Personalização e diversidade
“Cada organização vai ter que buscar o melhor modelo dentro daqueles existentes (linear, horizontal, paralelo, em Y, em W, etc.), o que mais se adéque a ela”, avalia o coordenador do Grupo de Excelência em Administração Estratégica de Pessoas e Tecnologias (Geape Tech), do Conselho Regional de Administração (CRA-SP), o administrador Rogério Parente. Ele alerta que copiar simplesmente o formato adotado por outra empresa bem-sucedida não é a abordagem mais eficaz.
“Muitas vezes, a empresa vai ter que cruzar esses modelos”, argumenta. Nesse caso, a estrutura pode ser a da carreira em Y para a área técnica, mas criar um plano linear em outros departamentos. “Cada organização vai encontrar o seu modelo.
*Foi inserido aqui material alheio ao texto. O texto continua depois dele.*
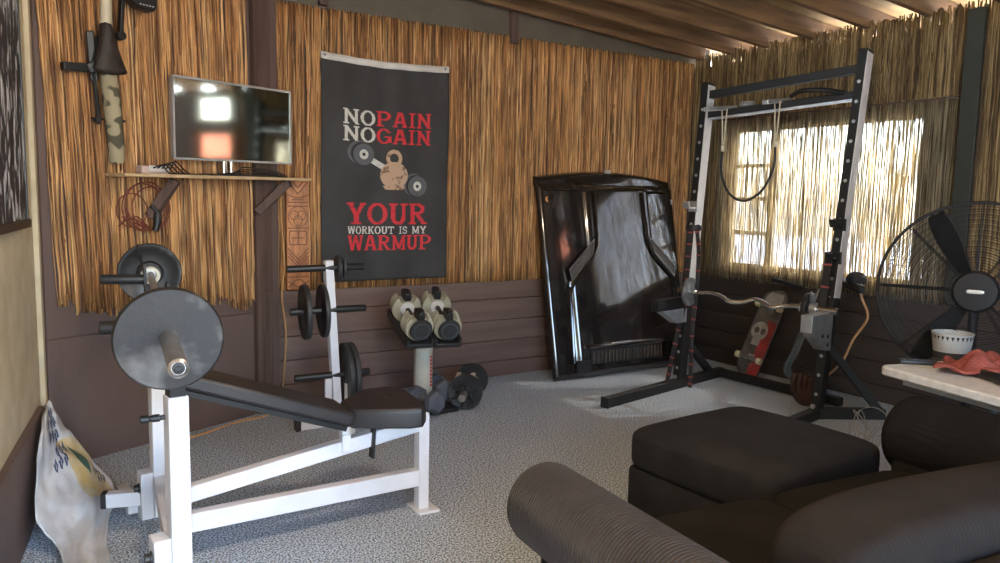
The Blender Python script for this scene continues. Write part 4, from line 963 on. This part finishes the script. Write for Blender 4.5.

Em algumas, o plano de carreira vai continuar sendo o que já é, sem muitas alterações, mas tem outras organizações que vão ter que mudar completamente tudo”, acrescenta. Segundo Parente, o plano de carreira ajuda a empresa a construir o relacionamento de longo prazo com aquele funcionário que tem o desejo de permanecer na organização.
No cenário atual, a reflexão sobre esse ponto também pode ser decisiva para que a empresa consiga se posicionar para o futuro. “De onde vêm as competências das organizações? Das pessoas. Se não for feita uma autoavaliação, um inventário das competências que se tem e das que serão necessárias para o futuro, a empresa está arriscada a ficar obsoleta. A obsolescência, para uma organização, é praticamente uma sentença de morte”. Em relação às tendências, Parente destaca que os planos de carreira vão precisar incorporar mais as questões da diversidade, equidade e do desenvolvimento constante provocado pela evolução tecnológica.